Kompensasi dan rehabilitasi merupakan wujud tanggung jawab negara terhadap kerugian yang diderita warga negara akibat proses hukum yang tidak adil atau salah. Hukum formal mengatur secara rinci prosedur dan syarat pengajuan permohonan kompensasi ini, yang umumnya diajukan melalui mekanisme praperadilan.
Hukum pidana formal juga mengatur batasan waktu bagi negara untuk menuntut dan melaksanakan pidana (daluwarsa). Daluwarsa kewenangan menuntut adalah prinsip yang mengakui bahwa setelah jangka waktu tertentu, kepentingan negara untuk menuntut seseorang atas suatu kejahatan harus gugur, demi kepastian hukum. Jangka waktu ini bervariasi tergantung beratnya ancaman pidana. Demikian pula, daluwarsa menjalankan pidana (eksekusi) berarti putusan pidana yang telah inkracht tidak dapat lagi dieksekusi setelah lewatnya batas waktu yang ditentukan undang-undang. Ini menunjukkan adanya batas temporal bagi intervensi negara dalam kehidupan individu, bahkan dalam hal penegakan hukum.
Regulasi mengenai daluwarsa ini menunjukkan komitmen hukum pidana formal terhadap asas kepastian hukum. Individu tidak boleh diancam penuntutan selamanya; pada titik tertentu, mereka berhak atas ketenangan dan kepastian bahwa masa lalu pidananya telah selesai secara yuridis.
Hukum pidana formal adalah tiang penyangga utama bagi penegakan supremasi hukum dan hak asasi manusia di Indonesia. Ia adalah mekanisme yang memastikan bahwa penggunaan kekerasan dan kekuasaan negara terhadap warga negara dilakukan dalam batas-batas yang diakui dan dilegitimasi oleh undang-undang.
Konsolidasi hukum pidana formal di masa depan memerlukan upaya berkelanjutan dalam tiga aspek: pertama, reformasi legislasi untuk mengintegrasikan secara penuh tantangan modern seperti kejahatan siber dan keadilan restoratif, sekaligus menyederhanakan prosedur yang rumit. Kedua, peningkatan kapasitas dan integritas seluruh aparatur penegak hukum, mulai dari penyelidik hingga hakim, agar prinsip-prinsip KUHAP tidak hanya menjadi norma tekstual tetapi terinternalisasi dalam praktik. Ketiga, penguatan mekanisme pengawasan dan pertanggungjawaban, khususnya melalui penguatan peran praperadilan dan lembaga pengawas eksternal, untuk meminimalkan penyalahgunaan wewenang.

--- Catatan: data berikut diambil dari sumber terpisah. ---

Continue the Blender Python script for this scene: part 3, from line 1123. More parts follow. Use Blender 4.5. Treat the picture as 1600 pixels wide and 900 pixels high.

Penerapan hukum pidana formal yang efektif dan berkeadilan adalah prasyarat mutlak bagi terciptanya negara hukum yang demokratis dan menghormati martabat setiap warga negaranya. Setiap tahapan, setiap prosedur, dan setiap hak yang dijamin di dalamnya harus dimaknai sebagai upaya kolektif untuk menjamin bahwa kebenaran materiil ditemukan dan keadilan prosedural ditegakkan tanpa kompromi.